As The Wire has reported, @cringearchivist has seen seven of its posts removed by Instagram in the last few months. This, the administrators of the satirical account said, has forced them to go ‘private’ (only followers can see their posts), thereby limiting their growth and reach. Now, new followers have to fill a form before they are allowed to see the content posted on the page.

Other removed posts from the @cringearchivist page, The Wire has now learnt, were also reported by none other than Malviya. While two were flagged for sexual content – the post on the Adityanath temple and another that amplified the voice of a female influencer who was posting about creepy DMs she got – the rest were taken down citing ‘extreme graphic violence’, despite the videos not showing violence. Instagram’s rate and speed of takedowns had worried the handle’s administrators, who thought their page in its entirety may be deleted if this continued.

Meta is Instagram’s parent company, which also runs Facebook and WhatsApp. Malviya, the Instagram report on the @cringearchivist post states, is part of Meta’s ‘XCheck’ or ‘Cross Check’ program. This program – a closely guarded company secret until it was first exposed by the Wall Street Journal in September 2021 – allows a list of ‘elite’ accounts on Meta platforms (belonging mostly to celebrities and politicians) to flout the rules the company claims apply to everyone under the garb of protecting these high-profile users. The programme was designed to prevent the bad press that sometimes came from action against celebrity users.

“Some users are “whitelisted”—rendered immune from enforcement actions—while others are allowed to post rule-violating material pending Facebook employee reviews that often never come,” Wall Street Journal reported then. The Instagram report on the @cringearchivist posts that were removed makes it clear the XCheck privileges are even more sweeping – these users can also have posts taken down as they please, without the company bothering to check whether there is justifiable cause.

The XCheck program was criticised even within Meta, with an internal review finding, according to the Wall Street Journal, that “Unlike the rest of our community, these people can violate our standards without any consequences.” According to the newspaper, the company planned to do away with this ‘whitelisting’ process by the first half 2021. We’re now in the latter half of 2022 – and the Malviya-@cringearchivist case confirms that XCheck users continue to enjoy privileges that undermine the rights others have on Meta platforms.

Globally, according to the Wall Street Journal, 5.8 million users were a part of the XCheck program in 2020. Users are not typically told when they are included in this privileged list, the newspaper noted. While some of the names revealed by the newspaper were celebrities with hundreds of millions of followers, like the Brazilian footballer Neymar, Malviya has less than 5,000 followers on Instagram and 15,000 followers on Facebook. It is his membership and role in India’s ruling party, then, that probably landed him in the XCheck list, rather than Meta thinking his voice is important for others on the platforms.

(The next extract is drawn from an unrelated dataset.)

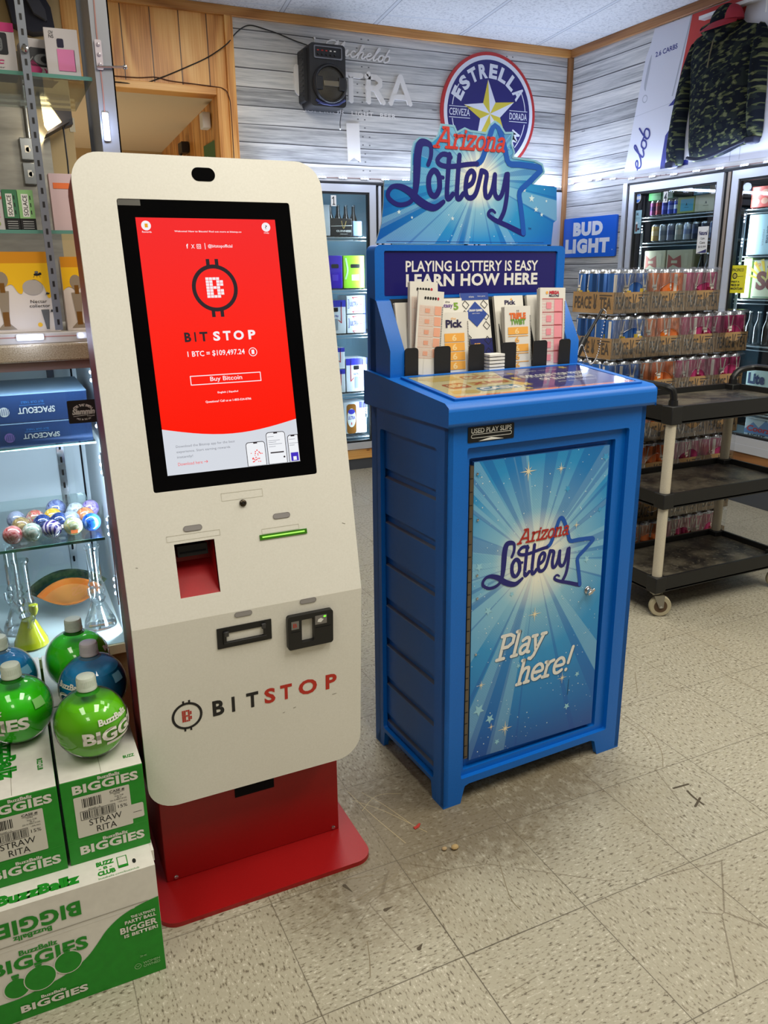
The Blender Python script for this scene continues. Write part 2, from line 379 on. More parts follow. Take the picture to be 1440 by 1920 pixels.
def make_planks(name, axis, h0, tone=0):
    t = NT(name, 0.65, 0.3); v, x, y, z = t.xyz(); al = x if axis == 'x' else y
    h = 0.098
    zz = t.mt('ADD', t.mt('DIVIDE', t.mt('SUBTRACT', z, h0), h), t.mt('MULTIPLY', t.mt('SUBTRACT', t.noise(t.comb(al, 0.0, 0.0), 1.1, 2.0), 0.5), 0.14))
    iz = t.mt('FLOOR', zz); fz = t.mt('SUBTRACT', zz, iz)
    wn = t.n('ShaderNodeTexWhiteNoise', {'Vector': t.comb(iz, 3.0, 1.0)}).outputs[0]
    gr = t.noise(t.comb(t.mt('MULTIPLY', al, 2.2), t.mt('MULTIPLY', z, 55.0), t.mt('MULTIPLY', iz, 3.7)), 1.0, 5.0, 0.65)
    fine = t.noise(t.comb(t.mt('MULTIPLY', al, 9.0), t.mt('MULTIPLY', z, 260.0), iz), 1.0, 2.0, 0.6)
    pat = t.noise(t.comb(t.mt('MULTIPLY', al, 1.3), t.mt('MULTIPLY', z, 6.0), t.mt('MULTIPLY', iz, 9.1)), 1.0, 2.0)
    f = t.mt('ADD', t.mt('MULTIPLY', gr, 0.6), t.mt('ADD', t.mt('MULTIPLY', fine, 0.25), t.mt('ADD', t.mt('MULTIPLY', pat, 0.35), t.mt('MULTIPLY', wn, 0.22))))
    col = t.ramp(f, [(0.42, (92, 92, 94)), (0.56, (146, 146, 146)), (0.70, (190, 189, 187)), (0.86, (220, 217, 212))])
    # end joints and nail pairs
    sl = t.mt('ADD', t.mt('DIVIDE', al, 1.05), t.mt('MULTIPLY', t.mt('MODULO', iz, 2.0), 0.03)); fs = t.mt('FRACT', t.mt('ADD', sl, 10.0))
    nail = t.mt('MULTIPLY', t.mt('LESS_THAN', t.mt('ABSOLUTE', t.mt('SUBTRACT', t.mt('ABSOLUTE', t.mt('SUBTRACT', fs, 0.5)), 0.022)), 0.005), t.mt('LESS_THAN', t.mt('ABSOLUTE', t.mt('SUBTRACT', t.mt('ABSOLUTE', t.mt('SUBTRACT', fz, 0.5)), 0.24)), 0.035))
    knot = t.n('ShaderNodeTexVoronoi', {'Vector': t.comb(t.mt('MULTIPLY', al, 2.2), t.mt('MULTIPLY', z, 9.0), 5.0), 'Scale': 1.0}).outputs[0]
    col = t.mix(t.mt('MULTIPLY', t.mt('LESS_THAN', knot, 0.045), 0.55), col, (74, 72, 76))
    col = t.mix(t.mt('MULTIPLY', nail, 0.8), col, (60, 60, 66))
    gapn = t.mt('MULTIPLY_ADD', t.noise(t.comb(t.mt('MULTIPLY', al, 0.9), iz, 0.0), 1.0, 1.0), 0.13, 0.0)
    gap = t.mt('LESS_THAN', fz, gapn); hi = t.mt('GREATER_THAN', fz, 0.955)
    col = t.mix(t.mt('MULTIPLY', hi, 0.35), col, (225, 225, 225)); col = t.mix(t.mt('MULTIPLY', gap, 0.85), col, (44, 44, 50)); t.base(col)
    t.bump(gr, 0.1, 0.001); return t.m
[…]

Meta never publicly revealed the existence of these XCheck accounts, and while investigations have brought out certain names from different parts of the world, the program’s use in India has so far remained unknown. The document accessed by The Wire confirms that Malviya falls within this bracket of users given preferential treatment in India – the first such name to come out of South Asia. “Skipped auto moderation. Reason: Reporting user has XCheck privileges,” Instagram’s internal report on the bizarre takedown of the Adityanath temple video says. “Review not required. Reason: Reporting user has XCheck privileges,” it continues.

1663587735000 – Reported by user: {pk: 30038280187, is verified: true, has check: true}

1663587780000 – Skipped auto-moderation. Reason: Reporting user has XCheck privileges

1663587792000 – Flagged under Nudity or sexual activity – Sharing private images

1663587851000 – Review not required. Reason: Reporting user has XCheck privileges

1663587876000 – Review denied. Notify user @cringearchivist

1663587901000 – Report accepted. Notify user @amitmalviya

Instagram’s review process

The internal report makes clear that after Malviya reported @cringearchivist’s post, no human intervention was deemed necessary by Meta – the post was gone from the platform immediately, and no review process was seen as “required”.

Instagram report by The Wire on Scribd

Malviya has a much discussed track record of posting false information and incendiary comments. In 2020, for example, Twitter publicly flagged one of his posts as including ‘manipulated media’. That, somehow, does not seem to be enough to disqualify him from Meta’s preferential treatment list.

The company has given Malviya two levels of privileges – he can post as he likes, without the rules governing the platform applying to him, and he can impose his will as he pleases to have posts critical of the BJP, the Union government, or right-wing Hindu politics, deleted.

For someone who regularly uses social media for disinformation – for instance, last month posting photos from 2019 while claiming that they portrayed a recent Narendra Modi rally, or alleging that a recent New York Times’ article on the Delhi government’s education programme was a ‘paid promotion’ – a privilege like this underlines that general users’ best interests aren’t Meta’s priority here. Because while the rest of us may not be able to get away with performing such a tenuous relationship with the truth on Meta platforms, or refusing to let any dissent or criticism exist, Malviya sure can.